Die Pendlerpauschale ist in der Steuererklärung Teil der Werbungskosten. Die Koalition hatte zugleich verabredet, die Pauschale in dieser Legislaturperiode neu zu ordnen und ökologisch-soziale Belange besser zu berücksichtigen.

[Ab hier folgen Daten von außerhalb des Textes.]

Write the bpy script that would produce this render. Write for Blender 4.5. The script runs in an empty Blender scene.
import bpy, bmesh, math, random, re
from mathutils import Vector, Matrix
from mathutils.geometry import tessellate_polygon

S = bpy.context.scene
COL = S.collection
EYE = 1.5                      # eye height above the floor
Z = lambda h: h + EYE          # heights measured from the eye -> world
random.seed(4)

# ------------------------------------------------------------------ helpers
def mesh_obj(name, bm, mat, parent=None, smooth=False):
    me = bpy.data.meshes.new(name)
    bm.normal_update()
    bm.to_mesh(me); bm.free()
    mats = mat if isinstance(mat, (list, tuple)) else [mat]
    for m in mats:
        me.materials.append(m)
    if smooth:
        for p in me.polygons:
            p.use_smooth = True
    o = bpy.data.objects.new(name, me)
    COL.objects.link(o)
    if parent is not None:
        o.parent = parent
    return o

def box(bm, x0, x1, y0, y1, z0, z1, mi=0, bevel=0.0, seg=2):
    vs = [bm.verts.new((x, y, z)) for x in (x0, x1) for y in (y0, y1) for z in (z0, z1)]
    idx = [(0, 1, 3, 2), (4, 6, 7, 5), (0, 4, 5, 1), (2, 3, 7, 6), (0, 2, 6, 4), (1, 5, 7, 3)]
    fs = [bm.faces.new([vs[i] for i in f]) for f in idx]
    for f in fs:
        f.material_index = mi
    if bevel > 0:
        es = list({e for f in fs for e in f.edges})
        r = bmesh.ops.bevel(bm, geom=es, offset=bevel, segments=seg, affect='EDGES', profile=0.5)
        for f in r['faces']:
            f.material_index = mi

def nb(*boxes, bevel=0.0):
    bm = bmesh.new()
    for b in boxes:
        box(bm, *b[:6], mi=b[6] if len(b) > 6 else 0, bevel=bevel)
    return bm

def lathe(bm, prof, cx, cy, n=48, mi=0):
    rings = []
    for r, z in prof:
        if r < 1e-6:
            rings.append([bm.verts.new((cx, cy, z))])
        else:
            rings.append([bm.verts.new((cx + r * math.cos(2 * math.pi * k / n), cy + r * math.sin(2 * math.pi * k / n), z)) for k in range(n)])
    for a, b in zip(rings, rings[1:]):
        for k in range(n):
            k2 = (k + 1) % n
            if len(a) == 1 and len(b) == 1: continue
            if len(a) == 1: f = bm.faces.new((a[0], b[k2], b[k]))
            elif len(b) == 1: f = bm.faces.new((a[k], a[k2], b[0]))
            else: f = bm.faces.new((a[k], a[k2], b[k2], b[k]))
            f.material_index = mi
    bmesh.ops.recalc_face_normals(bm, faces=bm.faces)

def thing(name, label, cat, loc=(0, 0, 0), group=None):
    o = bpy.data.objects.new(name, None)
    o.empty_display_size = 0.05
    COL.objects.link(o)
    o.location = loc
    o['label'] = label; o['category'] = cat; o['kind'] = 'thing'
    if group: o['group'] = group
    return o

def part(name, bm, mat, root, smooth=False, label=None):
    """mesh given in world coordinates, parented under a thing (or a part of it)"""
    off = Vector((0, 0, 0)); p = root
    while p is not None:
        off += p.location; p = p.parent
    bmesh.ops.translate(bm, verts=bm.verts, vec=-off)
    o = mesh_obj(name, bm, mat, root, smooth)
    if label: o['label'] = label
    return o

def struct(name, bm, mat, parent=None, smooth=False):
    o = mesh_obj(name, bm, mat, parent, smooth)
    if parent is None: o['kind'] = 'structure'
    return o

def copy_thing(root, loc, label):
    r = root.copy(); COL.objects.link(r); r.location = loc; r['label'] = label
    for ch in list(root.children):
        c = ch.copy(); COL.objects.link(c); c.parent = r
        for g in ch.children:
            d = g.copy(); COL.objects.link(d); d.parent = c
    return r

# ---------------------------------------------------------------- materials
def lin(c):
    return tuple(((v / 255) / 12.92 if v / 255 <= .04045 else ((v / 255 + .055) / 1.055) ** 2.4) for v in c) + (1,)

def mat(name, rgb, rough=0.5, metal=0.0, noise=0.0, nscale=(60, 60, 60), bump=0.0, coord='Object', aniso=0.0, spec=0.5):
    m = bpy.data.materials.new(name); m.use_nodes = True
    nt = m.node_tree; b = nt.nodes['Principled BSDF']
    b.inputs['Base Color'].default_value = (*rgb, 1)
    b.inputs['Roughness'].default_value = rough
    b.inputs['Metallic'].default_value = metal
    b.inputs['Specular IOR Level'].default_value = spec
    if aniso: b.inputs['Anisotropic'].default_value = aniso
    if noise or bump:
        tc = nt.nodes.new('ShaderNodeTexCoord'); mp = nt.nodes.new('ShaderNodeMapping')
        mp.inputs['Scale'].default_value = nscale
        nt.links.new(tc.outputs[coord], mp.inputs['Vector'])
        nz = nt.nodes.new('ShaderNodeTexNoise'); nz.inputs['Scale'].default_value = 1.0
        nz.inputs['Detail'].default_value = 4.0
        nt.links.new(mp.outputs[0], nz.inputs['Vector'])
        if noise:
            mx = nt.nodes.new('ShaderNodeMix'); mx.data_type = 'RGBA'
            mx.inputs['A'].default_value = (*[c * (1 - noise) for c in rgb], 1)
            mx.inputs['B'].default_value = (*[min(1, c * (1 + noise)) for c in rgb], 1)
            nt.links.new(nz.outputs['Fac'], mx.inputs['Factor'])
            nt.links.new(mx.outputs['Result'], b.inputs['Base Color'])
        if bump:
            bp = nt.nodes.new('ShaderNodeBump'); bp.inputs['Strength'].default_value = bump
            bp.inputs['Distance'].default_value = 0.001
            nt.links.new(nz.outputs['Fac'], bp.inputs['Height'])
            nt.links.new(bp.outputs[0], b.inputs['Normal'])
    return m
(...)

Reaktionen aus der Ampel-Koalition

In der Ampel-Koalition sorgte Lindners Vorschlag für ein geteiltes Echo. SPD-Fraktionsvize Achim Post sagte: "Grundsätzlich kann aus meiner Sicht eine Erhöhung der Pendlerpauschale auch ab dem 1. Kilometer durchaus ein Instrument sein, um eine effektive weitere Entlastung für Arbeitnehmerinnen und Arbeitnehmer gerade im ländlichen Raum zu schaffen." Dagegen äußerte sich Grünen-Fraktionsvize Andreas Audretsch zurückhaltend. "Die Pendlerpauschale einfach anzuheben würde vor allem den Menschen zugutekommen, die sehr viel verdienen und würde keine Anreize bieten, mehr Sprit einzusparen. Damit werden die zentralen Anforderungen an Entlastungsmaßnahmen in dieser schwierigen Zeit nicht erfüllt."

Verkehrsverbände kritisch

Verkehrsverbände äußerten sich kritisch zu einer höheren Pendlerpauschale. "Nach dem Tankrabatt das nächste Milliardengeschenk für Autofahrer", sagte Dirk Flege, Geschäftsführer der Allianz pro Schiene. Die Pendlerpauschale fließe zu 80 Prozent an Autofahrer. Der verkehrspolitische Sprecher des Verkehrsclubs Deutschland, Michael Müller-Görnert, nannte eine Erhöhung der Pauschale sozial ungerecht. Untere Einkommensgruppen, die von steigenden Energie- und Spritpreisen am härtesten betroffen seien, würden mit einer höheren Entfernungspauschale nicht entlastet, da sie kaum oder keine Steuern zahlen.